Annual Baby's Breath

Their light, airy texture and petite white or pink flowers make baby's breath a wonderful addition to the garden. This annual is native to the Caucasus and is related to carnations. Because they bloom for only 6 weeks, new seedlings should be started to replace those that have finished blooming.

Description of baby's breath: Annual baby's breath grows to 11/2 feet tall, forming an airy bush with many forked branches covered with flowers. Although the flowers, up to 1/2 inch in diameter, are usually white, there are pink, rose, and carmine forms.

Growing baby's breath: Grow in full sun in average, lime-rich garden soil. They grow rapidly and will come into bloom about 8 weeks after germination. Sow new baby's breath every 2 to 4 weeks to assure continuous bloom for the summer.

Propagating baby's breath: By seed. Sow seeds outdoors in place after the danger of frost has passed. For earlier bloom, sow indoors in peat pots 2 to 3 weeks before planting out, then plant -- pot and all. (They grow so rapidly, it is difficult to separate the seedlings, so plant them in a clump.) Germination takes 10 to 15 days at 70 degrees Fahrenheit.

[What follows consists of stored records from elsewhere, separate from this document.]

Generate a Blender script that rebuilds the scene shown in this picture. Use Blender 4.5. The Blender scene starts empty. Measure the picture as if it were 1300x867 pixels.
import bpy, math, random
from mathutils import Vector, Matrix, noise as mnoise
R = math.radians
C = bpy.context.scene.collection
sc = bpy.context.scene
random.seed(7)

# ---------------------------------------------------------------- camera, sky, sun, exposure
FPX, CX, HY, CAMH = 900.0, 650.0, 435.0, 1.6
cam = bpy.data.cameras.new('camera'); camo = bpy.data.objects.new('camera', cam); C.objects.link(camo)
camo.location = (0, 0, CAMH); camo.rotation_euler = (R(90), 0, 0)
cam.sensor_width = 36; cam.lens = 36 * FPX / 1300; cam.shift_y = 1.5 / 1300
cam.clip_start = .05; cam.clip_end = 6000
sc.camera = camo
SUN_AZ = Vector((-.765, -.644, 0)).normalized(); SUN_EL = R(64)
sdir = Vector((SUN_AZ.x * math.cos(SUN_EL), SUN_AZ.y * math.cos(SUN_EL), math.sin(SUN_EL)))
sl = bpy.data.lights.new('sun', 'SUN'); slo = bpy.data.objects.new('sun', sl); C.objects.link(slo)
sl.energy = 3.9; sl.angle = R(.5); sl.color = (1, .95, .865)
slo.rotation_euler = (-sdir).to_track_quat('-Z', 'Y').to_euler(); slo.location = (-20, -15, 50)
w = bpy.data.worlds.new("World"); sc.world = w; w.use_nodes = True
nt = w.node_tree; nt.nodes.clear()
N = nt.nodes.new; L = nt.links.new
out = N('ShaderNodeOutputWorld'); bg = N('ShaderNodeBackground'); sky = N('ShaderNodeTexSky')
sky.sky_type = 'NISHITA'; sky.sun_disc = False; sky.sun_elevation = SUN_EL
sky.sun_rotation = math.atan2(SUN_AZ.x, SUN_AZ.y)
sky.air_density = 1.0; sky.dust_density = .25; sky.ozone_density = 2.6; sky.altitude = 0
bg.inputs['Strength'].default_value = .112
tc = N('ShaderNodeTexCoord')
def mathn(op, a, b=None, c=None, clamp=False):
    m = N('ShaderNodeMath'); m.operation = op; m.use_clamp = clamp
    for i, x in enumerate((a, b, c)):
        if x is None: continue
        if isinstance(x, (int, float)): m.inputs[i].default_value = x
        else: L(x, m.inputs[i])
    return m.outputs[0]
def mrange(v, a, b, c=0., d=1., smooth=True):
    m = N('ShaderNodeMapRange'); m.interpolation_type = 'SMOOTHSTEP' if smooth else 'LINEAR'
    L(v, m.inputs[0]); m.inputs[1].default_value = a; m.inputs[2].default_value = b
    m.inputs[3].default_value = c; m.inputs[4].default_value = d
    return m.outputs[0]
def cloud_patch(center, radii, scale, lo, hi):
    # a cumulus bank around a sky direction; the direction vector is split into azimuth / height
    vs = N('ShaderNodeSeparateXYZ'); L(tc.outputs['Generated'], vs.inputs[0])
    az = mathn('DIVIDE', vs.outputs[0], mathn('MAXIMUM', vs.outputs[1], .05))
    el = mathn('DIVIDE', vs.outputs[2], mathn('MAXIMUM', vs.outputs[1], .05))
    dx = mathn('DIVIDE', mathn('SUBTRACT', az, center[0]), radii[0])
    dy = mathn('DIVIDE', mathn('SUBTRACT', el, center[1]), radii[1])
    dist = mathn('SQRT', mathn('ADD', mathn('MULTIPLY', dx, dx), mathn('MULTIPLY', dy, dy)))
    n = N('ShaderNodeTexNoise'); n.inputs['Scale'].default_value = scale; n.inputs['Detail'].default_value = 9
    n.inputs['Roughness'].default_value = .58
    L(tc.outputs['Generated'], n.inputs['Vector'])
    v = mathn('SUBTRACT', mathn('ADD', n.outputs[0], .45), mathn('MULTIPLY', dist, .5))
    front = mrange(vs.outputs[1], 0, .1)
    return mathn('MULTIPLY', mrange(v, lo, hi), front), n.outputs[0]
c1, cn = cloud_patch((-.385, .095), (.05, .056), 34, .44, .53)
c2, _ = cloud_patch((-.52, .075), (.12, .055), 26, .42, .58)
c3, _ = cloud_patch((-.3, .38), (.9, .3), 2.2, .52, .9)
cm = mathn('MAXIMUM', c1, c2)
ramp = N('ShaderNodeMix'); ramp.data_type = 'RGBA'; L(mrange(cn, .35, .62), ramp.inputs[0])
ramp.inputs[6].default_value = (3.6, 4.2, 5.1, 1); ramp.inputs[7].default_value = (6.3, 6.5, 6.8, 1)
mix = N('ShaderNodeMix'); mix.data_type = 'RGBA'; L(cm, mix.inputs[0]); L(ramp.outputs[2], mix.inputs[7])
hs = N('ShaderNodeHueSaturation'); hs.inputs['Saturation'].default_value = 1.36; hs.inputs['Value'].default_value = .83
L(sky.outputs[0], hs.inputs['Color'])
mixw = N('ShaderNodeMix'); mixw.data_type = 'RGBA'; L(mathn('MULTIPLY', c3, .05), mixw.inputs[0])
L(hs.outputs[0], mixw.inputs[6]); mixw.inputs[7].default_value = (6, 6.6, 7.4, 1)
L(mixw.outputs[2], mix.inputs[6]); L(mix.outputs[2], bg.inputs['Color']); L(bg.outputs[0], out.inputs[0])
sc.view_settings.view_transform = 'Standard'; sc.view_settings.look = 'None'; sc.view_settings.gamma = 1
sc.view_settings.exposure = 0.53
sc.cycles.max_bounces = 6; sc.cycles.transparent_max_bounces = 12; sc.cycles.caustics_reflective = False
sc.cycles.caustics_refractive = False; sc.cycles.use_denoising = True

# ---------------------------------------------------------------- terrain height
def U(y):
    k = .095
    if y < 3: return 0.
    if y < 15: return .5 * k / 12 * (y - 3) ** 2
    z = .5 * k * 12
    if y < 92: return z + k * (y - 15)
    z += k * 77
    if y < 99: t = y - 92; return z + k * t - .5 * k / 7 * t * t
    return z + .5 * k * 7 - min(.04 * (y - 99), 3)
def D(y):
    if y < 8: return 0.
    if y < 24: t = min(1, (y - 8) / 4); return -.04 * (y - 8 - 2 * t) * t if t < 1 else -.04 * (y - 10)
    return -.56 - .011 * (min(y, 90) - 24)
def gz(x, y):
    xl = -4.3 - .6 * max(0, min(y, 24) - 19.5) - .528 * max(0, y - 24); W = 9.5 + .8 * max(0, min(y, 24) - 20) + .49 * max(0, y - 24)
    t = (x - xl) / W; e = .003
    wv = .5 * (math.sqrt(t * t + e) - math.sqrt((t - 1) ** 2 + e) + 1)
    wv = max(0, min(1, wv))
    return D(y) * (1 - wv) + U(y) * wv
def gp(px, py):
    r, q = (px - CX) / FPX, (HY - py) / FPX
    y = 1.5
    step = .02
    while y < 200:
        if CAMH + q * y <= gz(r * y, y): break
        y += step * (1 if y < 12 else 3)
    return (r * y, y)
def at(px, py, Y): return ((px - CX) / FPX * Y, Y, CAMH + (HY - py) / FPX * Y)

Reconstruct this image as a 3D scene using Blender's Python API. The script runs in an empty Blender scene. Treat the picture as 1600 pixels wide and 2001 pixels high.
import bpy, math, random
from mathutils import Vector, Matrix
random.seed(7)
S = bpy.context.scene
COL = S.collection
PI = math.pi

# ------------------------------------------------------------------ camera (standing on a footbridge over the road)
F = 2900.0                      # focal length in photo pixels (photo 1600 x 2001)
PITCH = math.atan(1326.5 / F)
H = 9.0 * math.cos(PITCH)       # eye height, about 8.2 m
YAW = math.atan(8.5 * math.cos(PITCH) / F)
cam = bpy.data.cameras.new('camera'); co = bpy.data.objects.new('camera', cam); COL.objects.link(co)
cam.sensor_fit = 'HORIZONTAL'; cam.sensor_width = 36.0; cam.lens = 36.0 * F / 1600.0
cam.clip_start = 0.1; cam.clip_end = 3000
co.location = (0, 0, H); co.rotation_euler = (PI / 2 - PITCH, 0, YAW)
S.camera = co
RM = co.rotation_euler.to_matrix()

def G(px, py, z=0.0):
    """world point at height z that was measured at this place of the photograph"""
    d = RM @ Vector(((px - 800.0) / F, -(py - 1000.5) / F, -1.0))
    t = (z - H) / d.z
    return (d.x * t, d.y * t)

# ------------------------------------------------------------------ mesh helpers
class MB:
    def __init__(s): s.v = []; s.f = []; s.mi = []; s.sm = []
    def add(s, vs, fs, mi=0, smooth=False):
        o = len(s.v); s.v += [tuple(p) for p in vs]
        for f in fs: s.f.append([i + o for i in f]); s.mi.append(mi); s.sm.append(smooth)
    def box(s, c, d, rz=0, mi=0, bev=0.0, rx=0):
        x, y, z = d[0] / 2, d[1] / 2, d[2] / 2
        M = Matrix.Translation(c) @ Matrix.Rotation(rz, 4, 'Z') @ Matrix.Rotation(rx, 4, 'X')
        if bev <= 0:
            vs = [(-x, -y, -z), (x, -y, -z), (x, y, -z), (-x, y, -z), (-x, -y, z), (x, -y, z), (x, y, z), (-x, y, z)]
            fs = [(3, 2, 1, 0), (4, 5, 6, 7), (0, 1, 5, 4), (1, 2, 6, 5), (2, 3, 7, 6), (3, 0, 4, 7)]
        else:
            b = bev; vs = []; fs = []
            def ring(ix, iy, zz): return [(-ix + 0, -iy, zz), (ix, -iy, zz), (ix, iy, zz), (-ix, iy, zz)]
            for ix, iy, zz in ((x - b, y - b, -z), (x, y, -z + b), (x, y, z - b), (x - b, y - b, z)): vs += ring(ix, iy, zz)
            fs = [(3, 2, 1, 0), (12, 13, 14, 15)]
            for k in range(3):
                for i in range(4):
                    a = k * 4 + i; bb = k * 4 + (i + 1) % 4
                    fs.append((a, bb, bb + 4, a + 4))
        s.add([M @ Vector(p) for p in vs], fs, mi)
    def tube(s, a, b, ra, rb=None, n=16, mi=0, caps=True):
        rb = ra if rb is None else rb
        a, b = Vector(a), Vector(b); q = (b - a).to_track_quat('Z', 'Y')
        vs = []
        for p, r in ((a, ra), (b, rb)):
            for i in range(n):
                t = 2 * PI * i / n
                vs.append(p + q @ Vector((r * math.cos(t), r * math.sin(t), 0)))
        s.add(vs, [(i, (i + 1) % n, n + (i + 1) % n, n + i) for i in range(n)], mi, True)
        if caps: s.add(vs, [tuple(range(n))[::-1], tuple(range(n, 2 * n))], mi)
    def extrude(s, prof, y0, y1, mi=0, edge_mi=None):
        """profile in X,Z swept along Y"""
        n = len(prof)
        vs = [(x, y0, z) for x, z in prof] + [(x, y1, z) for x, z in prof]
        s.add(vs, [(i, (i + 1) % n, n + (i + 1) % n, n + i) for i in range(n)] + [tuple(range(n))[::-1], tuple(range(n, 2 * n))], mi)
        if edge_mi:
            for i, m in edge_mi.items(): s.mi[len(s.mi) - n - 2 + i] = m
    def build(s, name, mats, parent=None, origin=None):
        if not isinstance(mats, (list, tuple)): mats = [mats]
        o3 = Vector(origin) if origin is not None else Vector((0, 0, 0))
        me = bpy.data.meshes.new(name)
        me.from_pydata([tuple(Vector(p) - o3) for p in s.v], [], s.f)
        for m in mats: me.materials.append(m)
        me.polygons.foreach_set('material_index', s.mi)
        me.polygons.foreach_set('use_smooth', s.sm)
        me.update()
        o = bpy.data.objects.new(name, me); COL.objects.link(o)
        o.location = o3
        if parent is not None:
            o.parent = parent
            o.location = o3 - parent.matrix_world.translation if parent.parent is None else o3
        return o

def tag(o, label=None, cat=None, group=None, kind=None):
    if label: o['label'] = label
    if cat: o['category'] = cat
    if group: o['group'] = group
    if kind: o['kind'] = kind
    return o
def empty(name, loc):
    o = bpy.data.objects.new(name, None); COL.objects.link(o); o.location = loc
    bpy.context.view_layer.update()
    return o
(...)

Uses for baby's breath: Baby's breath is effective in borders or cottage gardens. Baby's breath also makes a superb cut flower. It is used primarily as a filler to give unity to arrangements with strong vertical or horizontal lines.

Baby's breath related species: Gypsophila paniculata is a perennial and widely planted. Both single- and double-flowers are found, with Bristol Fairy the most popular species. Gypsophila muralis is a mounding species native to Europe. Garden Bride has light pink flowers. Gypsy is a pink double.

Baby's breath related varieties: The favorite white is Covent Garden, which is also the favorite cut flower strain. Kermesina is a deep rose. Red Cloud has shades ranging from pink to carmine. Mixtures of rose, white, and red are also available.